Unfortunately that means that the creators didn't care as much about narrative power and audience's engagement by seeing all the parts add up to something larger than the parts. These beautifully composed, lighted and filmed scenes receive significance, they don't provide it. The more the viewer knows the homage, the more the viewer sees. The less the viewer knows, the less the viewer receivers. Godless didn't work well on these levels of story and character.
Today, the more I think about it, the less successful it appears. The narrative tension and drive don't come from unfolding plot and character revelation, but from the audience's foreknowledge that yet another terrible massacre will be coming from Frank Griffin and his gang of sociopaths -- horrific, beautifully detailed violence -- frackin' shades of Peckinpah and The Wild Bunch. Will Roy save the day? Will the women of La Belle save their own bacon -- or be as hideously raped and murdered as we've seen the gang do already?
Then, in the end, despite the shout lines about Godless that the story is about a town of women and children, somehow, with plot armor and hand wavium, two Real Men save the day. Which doesn't quite make sense either. Frank's gang has 30 members. The women took down at least 82 guys by themselves by my count -- yet Frank isn't shot and there are still 30 men to be taken out by Roy the rogue outlaw and Bill McNue the Sheriff, plus then, the final show down (Classic trope!) between Frank and his adopted son, Roy.
We never find out why one of La Belle's women shot Alice Fletcher's husband -- and in the back no less. Nothing more is ever made of her dead husband other than her giving Roy his clothes.

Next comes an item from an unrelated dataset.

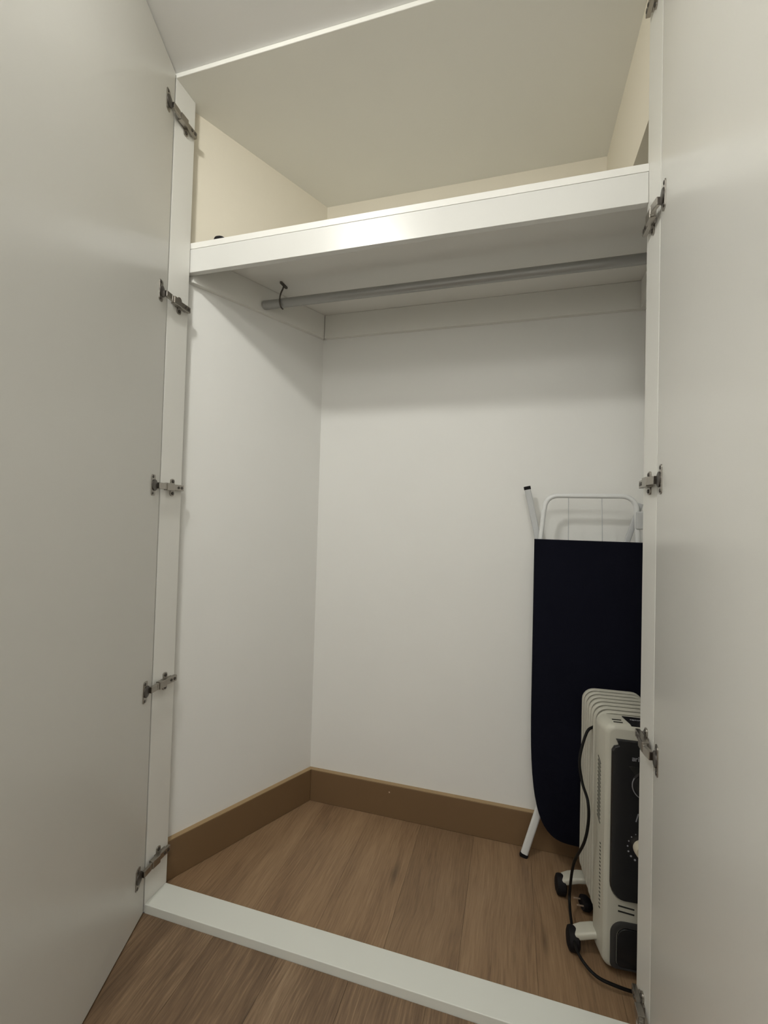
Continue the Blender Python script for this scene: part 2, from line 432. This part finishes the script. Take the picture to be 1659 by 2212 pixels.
# the board leans a little: shear y with height
def lean(p): return Vector((p[0], p[1] + (p[2] - 0.1) * 0.006, p[2]))
XC, HWB = 0.9725, 0.1605
def half_w(z):
    if z >= 0.56: return HWB
    u = (0.56 - z) / (0.56 - 0.104)
    return HWB * max(1 - u ** 3.2, 0.0) ** 0.24
zs = [1.045 - 0.0485 * k for k in range(11)] + [0.54, 0.50, 0.46, 0.42, 0.38, 0.34, 0.30, 0.26, 0.23, 0.20, 0.18, 0.16, 0.145, 0.132, 0.122, 0.116, 0.112, 0.109, 0.107, 0.1056, 0.1047, 0.1042, 0.10404]
def outline(inset):
    L_, R_ = [], []
    for z in zs:
        hw = max(half_w(z) - inset, 0.0008)
        zz = z + inset * (1 if z < 0.3 else -1) * 0.5
        L_.append((XC - hw, zz)); R_.append((XC + hw, zz))
    return L_ + R_[::-1]
bm = B()
prof = [(0.010, -0.096), (0.002, -0.099), (0.0, -0.104), (0.0, -0.113), (0.002, -0.118), (0.008, -0.1205)]
loft(bm, [[lean((x_, y_, z_)) for x_, z_ in outline(i_)] for i_, y_ in prof])
cv = obj('cover', bm, 'navy', ib, smooth=True)
# steel mesh deck behind the cover
bm = B(); loft(bm, [[lean((x_, y_, z_)) for x_, z_ in outline(0.014)] for y_ in (-0.0955, -0.088)])
obj('deck', bm, 'whitemetal', ib)
# U-shaped iron rest
up = []
zt_, zb_ = 1.187, 1.035
xl_, xr_ = 0.8305, 1.1165
rc = 0.040
up.append((xl_ - 0.003, -0.094, zb_ - 0.03)); up.append((xl_, -0.094, zb_))
up.append((xl_ + 0.010, -0.094, zt_ - rc - 0.01))
for k in range(7):
    a = math.radians(180 - 15 * k); up.append((xl_ + 0.012 + rc + rc * math.cos(a), -0.094, zt_ - rc + rc * math.sin(a)))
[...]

Alice's Paiute mother-in-law says this is bad because Roy is death and she wants him gone. When he does go, she calls him "dove" -- frackin' shades of Lonesome Dove, maybe the most successful New Western ever on television.
We don't know why the wife of this new settlement's mayor is the sister of the sheriff, making a nice power bookend for the town, right? We don't know how the general store owner and his sons behaved after the sheriff forced to them to rescind their forced and illegal occupation of the Widow's ranch. It really bothers me that the class / economics strata don't get any attention. We never learn how the Widow became a successful horse supplier and dealer, despite evidently never hearing of a snubbing post or how to break horses en masse.
And in the end it is made cinematically clear, despite what the creators told us, this wasn't the story of a town of women, but of men, particularly one single solitary man, who rides off into the gorgeously shot western scenery for more than the last EIGHT minutes of the final episode's screen time, who is the last thing we see before fading to the credits. How much more unsubverted, non-revisioinist classic western trope can ya get?
So yah -- like Wind River, another New Western I watched this month, this is all surface -- beautiful, gorgeous, meticulous surface -- but not much content.
. . . . Western next up, the second season of Frontier, another Netflix original, located in the very early 18th century, in Canada, featuring the struggle over control of Canada's extraordinarily lucrative fur resources. Among the actors are Jason Momoa, who played Drogo, the Dothraki ruler, who made Daenerys, Mother of Dragons, his wife, and Katie McGrath who plays Morgana Pendragon in the Adventures of Young Merlin series.